Нет, не деревня. И до Красных ворот — затейливых, словно сказочных, стоявших посреди большой, по-московски неловко расползшейся площади, — было совсем недалеко, а еще ближе до Мясницкой, которая являла собою полную противоположность деревенскому захолустью. Здесь был уже столичный или по меньшей мере губернский город. Здесь вывеска громоздилась на вывеску, одна краше и зазывнее другой, объявляя то о ресторации, то о лавке, то о модном заведении, то о присутственном месте; витрины, заботливо выложенные разнообразнейшими товарами, притягивали взор, а разносчики, лишь изредка проникавшие в Хомутовский переулок, так и сновали, чуть ли не толпою, перекрикивая друг друга; пролетки, кареты, экипажи, ломовые дроги неслись беспрерывно, стуча, скрипя и грохоча по булыжной мостовой, да и сама публика была здесь не в пример побойчее, поразвязнее и одета была иначе, чем в Фурманном или Малом Харитоньевском, где какой-нибудь отставной чиновник мог весь день провести в халате, разгуливая по двору и даже дерзая совершать вылазки к соседям.

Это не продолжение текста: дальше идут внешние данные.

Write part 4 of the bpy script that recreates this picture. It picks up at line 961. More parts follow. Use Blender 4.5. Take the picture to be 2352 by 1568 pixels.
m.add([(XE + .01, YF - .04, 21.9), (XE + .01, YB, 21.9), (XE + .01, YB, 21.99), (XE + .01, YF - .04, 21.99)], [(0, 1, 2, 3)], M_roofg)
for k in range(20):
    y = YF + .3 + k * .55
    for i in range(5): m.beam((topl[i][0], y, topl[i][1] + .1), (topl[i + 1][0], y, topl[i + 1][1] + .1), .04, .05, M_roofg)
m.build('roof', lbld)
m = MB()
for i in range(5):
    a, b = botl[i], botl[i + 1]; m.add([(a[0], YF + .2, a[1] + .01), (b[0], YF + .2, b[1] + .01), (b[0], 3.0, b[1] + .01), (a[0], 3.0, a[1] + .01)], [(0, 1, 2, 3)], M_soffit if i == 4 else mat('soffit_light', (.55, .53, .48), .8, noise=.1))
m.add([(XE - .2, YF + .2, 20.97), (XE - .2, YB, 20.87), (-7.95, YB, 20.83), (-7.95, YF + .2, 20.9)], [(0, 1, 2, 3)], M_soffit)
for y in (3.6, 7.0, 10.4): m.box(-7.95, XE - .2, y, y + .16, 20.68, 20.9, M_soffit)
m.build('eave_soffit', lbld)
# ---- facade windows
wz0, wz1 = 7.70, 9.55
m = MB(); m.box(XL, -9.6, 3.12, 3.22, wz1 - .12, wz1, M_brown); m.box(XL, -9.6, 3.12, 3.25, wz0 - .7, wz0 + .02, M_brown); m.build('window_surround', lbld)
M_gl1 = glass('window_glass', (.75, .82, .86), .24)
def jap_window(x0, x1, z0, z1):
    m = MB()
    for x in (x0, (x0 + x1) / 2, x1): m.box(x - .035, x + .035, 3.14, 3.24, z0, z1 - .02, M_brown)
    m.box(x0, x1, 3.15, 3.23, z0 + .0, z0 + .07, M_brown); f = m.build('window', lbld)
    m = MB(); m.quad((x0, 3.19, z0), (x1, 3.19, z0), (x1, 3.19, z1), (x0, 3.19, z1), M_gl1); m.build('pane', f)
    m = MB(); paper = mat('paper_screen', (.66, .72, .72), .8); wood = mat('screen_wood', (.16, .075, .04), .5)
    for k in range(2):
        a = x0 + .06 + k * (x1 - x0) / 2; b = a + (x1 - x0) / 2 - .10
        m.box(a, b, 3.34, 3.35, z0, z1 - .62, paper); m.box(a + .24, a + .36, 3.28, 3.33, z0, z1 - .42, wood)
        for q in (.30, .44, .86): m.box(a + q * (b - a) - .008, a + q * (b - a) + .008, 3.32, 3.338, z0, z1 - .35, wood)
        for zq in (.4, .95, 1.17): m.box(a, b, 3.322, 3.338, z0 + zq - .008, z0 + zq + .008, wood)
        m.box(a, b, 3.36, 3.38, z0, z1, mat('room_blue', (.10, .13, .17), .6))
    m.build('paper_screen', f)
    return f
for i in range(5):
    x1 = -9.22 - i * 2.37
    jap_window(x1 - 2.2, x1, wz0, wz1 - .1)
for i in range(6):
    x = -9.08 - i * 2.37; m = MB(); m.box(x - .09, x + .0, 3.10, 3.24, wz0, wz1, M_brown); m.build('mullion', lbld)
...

Все это было совсем рядом, все это было большим городом.

Конечно, тогда жизнь городского человека, тем более мальчишки, была несравненно теснее связана с жизнью природы. Тоскливо и монотонно, как бы в полусне, за плотно закрытыми дверями, за обмерзлыми доверху стеклами совершенно неоткрываемых окон проходила зима. Весна разверзала двери темницы. Рушились преграды, раздвигались границы обозримого мира — двор, улица, соседские дома и дворы, окрестные переулки оказывались доступны. Надвигалось «золотое время года» — лето: мягкая, упругая мурава под босой ногой, высокое небо над головой, щебет птиц в кустах, ручьи, весело журчащие посреди улицы после низвергнувшейся с неба грозы, морковка, выдернутая из грядки и отправленная в рот вместе с крупинками приставшей к ней влажной земли, — все то, что безвозвратно вывелось из жизни городского ребенка.